WHAT TO WORK ON:
Every line below must be reproduced exactly. Copy them all.

PROVIDED DATA:
· · · · · · ·

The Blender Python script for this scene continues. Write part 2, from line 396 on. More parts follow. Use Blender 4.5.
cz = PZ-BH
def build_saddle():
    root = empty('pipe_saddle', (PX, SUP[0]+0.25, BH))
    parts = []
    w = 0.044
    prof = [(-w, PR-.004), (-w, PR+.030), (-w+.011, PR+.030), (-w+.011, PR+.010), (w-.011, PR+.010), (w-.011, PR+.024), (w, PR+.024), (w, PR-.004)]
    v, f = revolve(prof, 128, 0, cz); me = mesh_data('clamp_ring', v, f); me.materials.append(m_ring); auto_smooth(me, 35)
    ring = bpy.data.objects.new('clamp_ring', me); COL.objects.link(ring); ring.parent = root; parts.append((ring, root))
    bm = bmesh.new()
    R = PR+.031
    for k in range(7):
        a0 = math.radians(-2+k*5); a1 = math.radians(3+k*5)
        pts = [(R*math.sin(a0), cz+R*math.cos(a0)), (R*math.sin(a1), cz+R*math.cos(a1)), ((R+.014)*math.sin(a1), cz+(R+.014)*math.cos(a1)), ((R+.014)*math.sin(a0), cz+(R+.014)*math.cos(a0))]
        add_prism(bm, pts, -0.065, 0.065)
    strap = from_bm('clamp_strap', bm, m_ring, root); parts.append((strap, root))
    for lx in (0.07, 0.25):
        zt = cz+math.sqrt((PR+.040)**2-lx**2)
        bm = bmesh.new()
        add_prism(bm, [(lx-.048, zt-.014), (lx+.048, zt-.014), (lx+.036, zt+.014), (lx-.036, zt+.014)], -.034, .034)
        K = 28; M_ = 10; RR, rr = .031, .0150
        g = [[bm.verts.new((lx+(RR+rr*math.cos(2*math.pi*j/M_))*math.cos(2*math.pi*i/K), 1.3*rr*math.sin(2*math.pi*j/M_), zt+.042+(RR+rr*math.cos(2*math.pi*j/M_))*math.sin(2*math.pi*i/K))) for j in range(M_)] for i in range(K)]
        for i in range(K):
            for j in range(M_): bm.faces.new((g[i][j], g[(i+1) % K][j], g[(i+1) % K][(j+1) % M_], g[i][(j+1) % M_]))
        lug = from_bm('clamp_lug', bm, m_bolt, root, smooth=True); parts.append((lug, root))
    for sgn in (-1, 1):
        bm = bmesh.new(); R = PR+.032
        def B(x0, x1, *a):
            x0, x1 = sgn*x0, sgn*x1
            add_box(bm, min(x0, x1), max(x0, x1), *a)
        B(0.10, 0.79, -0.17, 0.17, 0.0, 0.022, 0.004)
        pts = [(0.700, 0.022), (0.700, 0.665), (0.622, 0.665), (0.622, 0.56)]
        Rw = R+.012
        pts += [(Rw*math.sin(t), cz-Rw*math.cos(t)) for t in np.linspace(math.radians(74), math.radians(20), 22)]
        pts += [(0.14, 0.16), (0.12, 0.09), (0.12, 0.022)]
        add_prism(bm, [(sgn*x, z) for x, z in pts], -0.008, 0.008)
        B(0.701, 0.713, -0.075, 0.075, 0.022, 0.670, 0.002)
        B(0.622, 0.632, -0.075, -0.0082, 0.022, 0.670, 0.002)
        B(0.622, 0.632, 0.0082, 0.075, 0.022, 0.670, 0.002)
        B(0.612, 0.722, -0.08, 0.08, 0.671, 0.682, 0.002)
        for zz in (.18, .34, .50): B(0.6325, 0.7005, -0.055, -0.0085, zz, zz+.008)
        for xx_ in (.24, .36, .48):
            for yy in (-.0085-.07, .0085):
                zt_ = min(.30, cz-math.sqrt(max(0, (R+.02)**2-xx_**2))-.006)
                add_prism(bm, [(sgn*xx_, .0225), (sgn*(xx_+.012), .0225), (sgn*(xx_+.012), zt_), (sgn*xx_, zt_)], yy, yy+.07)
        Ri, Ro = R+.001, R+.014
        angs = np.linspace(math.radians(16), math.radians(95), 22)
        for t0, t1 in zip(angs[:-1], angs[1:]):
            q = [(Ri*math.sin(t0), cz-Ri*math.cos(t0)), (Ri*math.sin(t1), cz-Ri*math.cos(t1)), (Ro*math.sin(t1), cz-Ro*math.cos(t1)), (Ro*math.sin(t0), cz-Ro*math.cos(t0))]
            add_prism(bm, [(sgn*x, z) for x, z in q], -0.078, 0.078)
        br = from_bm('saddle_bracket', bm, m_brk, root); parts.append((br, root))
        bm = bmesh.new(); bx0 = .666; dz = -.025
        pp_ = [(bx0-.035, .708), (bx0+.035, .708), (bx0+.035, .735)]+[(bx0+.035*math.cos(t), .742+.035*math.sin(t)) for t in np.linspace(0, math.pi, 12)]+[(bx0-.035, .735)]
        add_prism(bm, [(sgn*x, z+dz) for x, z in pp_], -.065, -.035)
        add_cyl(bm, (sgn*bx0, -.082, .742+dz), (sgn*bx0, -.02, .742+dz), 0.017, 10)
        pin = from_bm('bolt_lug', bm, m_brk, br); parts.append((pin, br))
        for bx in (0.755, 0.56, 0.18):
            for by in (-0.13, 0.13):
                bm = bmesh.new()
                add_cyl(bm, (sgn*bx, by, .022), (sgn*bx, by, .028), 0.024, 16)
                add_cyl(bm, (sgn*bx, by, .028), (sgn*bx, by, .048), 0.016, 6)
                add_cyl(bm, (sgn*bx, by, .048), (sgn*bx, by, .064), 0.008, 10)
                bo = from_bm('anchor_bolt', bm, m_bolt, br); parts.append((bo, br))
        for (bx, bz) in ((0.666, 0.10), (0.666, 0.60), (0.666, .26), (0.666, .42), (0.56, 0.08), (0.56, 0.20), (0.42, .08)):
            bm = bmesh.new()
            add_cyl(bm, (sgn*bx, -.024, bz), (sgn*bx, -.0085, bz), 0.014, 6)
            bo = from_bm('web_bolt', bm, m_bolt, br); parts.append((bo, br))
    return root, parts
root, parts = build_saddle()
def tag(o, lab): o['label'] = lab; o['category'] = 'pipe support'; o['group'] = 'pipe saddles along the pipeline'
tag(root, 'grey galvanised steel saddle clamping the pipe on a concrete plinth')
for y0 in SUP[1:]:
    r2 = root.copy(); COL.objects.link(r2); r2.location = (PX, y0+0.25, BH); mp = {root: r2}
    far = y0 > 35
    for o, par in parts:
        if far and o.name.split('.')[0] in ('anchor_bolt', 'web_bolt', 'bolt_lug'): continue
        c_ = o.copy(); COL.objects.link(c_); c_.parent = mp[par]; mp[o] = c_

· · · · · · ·

SOLUTION TO THE EXERCISE:
The Blender Python script for this scene continues. Write part 2, from line 396 on. More parts follow. Use Blender 4.5.
cz = PZ-BH
def build_saddle():
    root = empty('pipe_saddle', (PX, SUP[0]+0.25, BH))
    parts = []
    w = 0.044
    prof = [(-w, PR-.004), (-w, PR+.030), (-w+.011, PR+.030), (-w+.011, PR+.010), (w-.011, PR+.010), (w-.011, PR+.024), (w, PR+.024), (w, PR-.004)]
    v, f = revolve(prof, 128, 0, cz); me = mesh_data('clamp_ring', v, f); me.materials.append(m_ring); auto_smooth(me, 35)
    ring = bpy.data.objects.new('clamp_ring', me); COL.objects.link(ring); ring.parent = root; parts.append((ring, root))
    bm = bmesh.new()
    R = PR+.031
    for k in range(7):
        a0 = math.radians(-2+k*5); a1 = math.radians(3+k*5)
        pts = [(R*math.sin(a0), cz+R*math.cos(a0)), (R*math.sin(a1), cz+R*math.cos(a1)), ((R+.014)*math.sin(a1), cz+(R+.014)*math.cos(a1)), ((R+.014)*math.sin(a0), cz+(R+.014)*math.cos(a0))]
        add_prism(bm, pts, -0.065, 0.065)
    strap = from_bm('clamp_strap', bm, m_ring, root); parts.append((strap, root))
    for lx in (0.07, 0.25):
        zt = cz+math.sqrt((PR+.040)**2-lx**2)
        bm = bmesh.new()
        add_prism(bm, [(lx-.048, zt-.014), (lx+.048, zt-.014), (lx+.036, zt+.014), (lx-.036, zt+.014)], -.034, .034)
        K = 28; M_ = 10; RR, rr = .031, .0150
        g = [[bm.verts.new((lx+(RR+rr*math.cos(2*math.pi*j/M_))*math.cos(2*math.pi*i/K), 1.3*rr*math.sin(2*math.pi*j/M_), zt+.042+(RR+rr*math.cos(2*math.pi*j/M_))*math.sin(2*math.pi*i/K))) for j in range(M_)] for i in range(K)]
        for i in range(K):
            for j in range(M_): bm.faces.new((g[i][j], g[(i+1) % K][j], g[(i+1) % K][(j+1) % M_], g[i][(j+1) % M_]))
        lug = from_bm('clamp_lug', bm, m_bolt, root, smooth=True); parts.append((lug, root))
    for sgn in (-1, 1):
        bm = bmesh.new(); R = PR+.032
        def B(x0, x1, *a):
            x0, x1 = sgn*x0, sgn*x1
            add_box(bm, min(x0, x1), max(x0, x1), *a)
        B(0.10, 0.79, -0.17, 0.17, 0.0, 0.022, 0.004)
        pts = [(0.700, 0.022), (0.700, 0.665), (0.622, 0.665), (0.622, 0.56)]
        Rw = R+.012
        pts += [(Rw*math.sin(t), cz-Rw*math.cos(t)) for t in np.linspace(math.radians(74), math.radians(20), 22)]
        pts += [(0.14, 0.16), (0.12, 0.09), (0.12, 0.022)]
        add_prism(bm, [(sgn*x, z) for x, z in pts], -0.008, 0.008)
        B(0.701, 0.713, -0.075, 0.075, 0.022, 0.670, 0.002)
        B(0.622, 0.632, -0.075, -0.0082, 0.022, 0.670, 0.002)
        B(0.622, 0.632, 0.0082, 0.075, 0.022, 0.670, 0.002)
        B(0.612, 0.722, -0.08, 0.08, 0.671, 0.682, 0.002)
        for zz in (.18, .34, .50): B(0.6325, 0.7005, -0.055, -0.0085, zz, zz+.008)
        for xx_ in (.24, .36, .48):
            for yy in (-.0085-.07, .0085):
                zt_ = min(.30, cz-math.sqrt(max(0, (R+.02)**2-xx_**2))-.006)
                add_prism(bm, [(sgn*xx_, .0225), (sgn*(xx_+.012), .0225), (sgn*(xx_+.012), zt_), (sgn*xx_, zt_)], yy, yy+.07)
        Ri, Ro = R+.001, R+.014
        angs = np.linspace(math.radians(16), math.radians(95), 22)
        for t0, t1 in zip(angs[:-1], angs[1:]):
            q = [(Ri*math.sin(t0), cz-Ri*math.cos(t0)), (Ri*math.sin(t1), cz-Ri*math.cos(t1)), (Ro*math.sin(t1), cz-Ro*math.cos(t1)), (Ro*math.sin(t0), cz-Ro*math.cos(t0))]
            add_prism(bm, [(sgn*x, z) for x, z in q], -0.078, 0.078)
        br = from_bm('saddle_bracket', bm, m_brk, root); parts.append((br, root))
        bm = bmesh.new(); bx0 = .666; dz = -.025
        pp_ = [(bx0-.035, .708), (bx0+.035, .708), (bx0+.035, .735)]+[(bx0+.035*math.cos(t), .742+.035*math.sin(t)) for t in np.linspace(0, math.pi, 12)]+[(bx0-.035, .735)]
        add_prism(bm, [(sgn*x, z+dz) for x, z in pp_], -.065, -.035)
        add_cyl(bm, (sgn*bx0, -.082, .742+dz), (sgn*bx0, -.02, .742+dz), 0.017, 10)
        pin = from_bm('bolt_lug', bm, m_brk, br); parts.append((pin, br))
        for bx in (0.755, 0.56, 0.18):
            for by in (-0.13, 0.13):
                bm = bmesh.new()
                add_cyl(bm, (sgn*bx, by, .022), (sgn*bx, by, .028), 0.024, 16)
                add_cyl(bm, (sgn*bx, by, .028), (sgn*bx, by, .048), 0.016, 6)
                add_cyl(bm, (sgn*bx, by, .048), (sgn*bx, by, .064), 0.008, 10)
                bo = from_bm('anchor_bolt', bm, m_bolt, br); parts.append((bo, br))
        for (bx, bz) in ((0.666, 0.10), (0.666, 0.60), (0.666, .26), (0.666, .42), (0.56, 0.08), (0.56, 0.20), (0.42, .08)):
            bm = bmesh.new()
            add_cyl(bm, (sgn*bx, -.024, bz), (sgn*bx, -.0085, bz), 0.014, 6)
            bo = from_bm('web_bolt', bm, m_bolt, br); parts.append((bo, br))
    return root, parts
root, parts = build_saddle()
def tag(o, lab): o['label'] = lab; o['category'] = 'pipe support'; o['group'] = 'pipe saddles along the pipeline'
tag(root, 'grey galvanised steel saddle clamping the pipe on a concrete plinth')
for y0 in SUP[1:]:
    r2 = root.copy(); COL.objects.link(r2); r2.location = (PX, y0+0.25, BH); mp = {root: r2}
    far = y0 > 35
    for o, par in parts:
        if far and o.name.split('.')[0] in ('anchor_bolt', 'web_bolt', 'bolt_lug'): continue
        c_ = o.copy(); COL.objects.link(c_); c_.parent = mp[par]; mp[o] = c_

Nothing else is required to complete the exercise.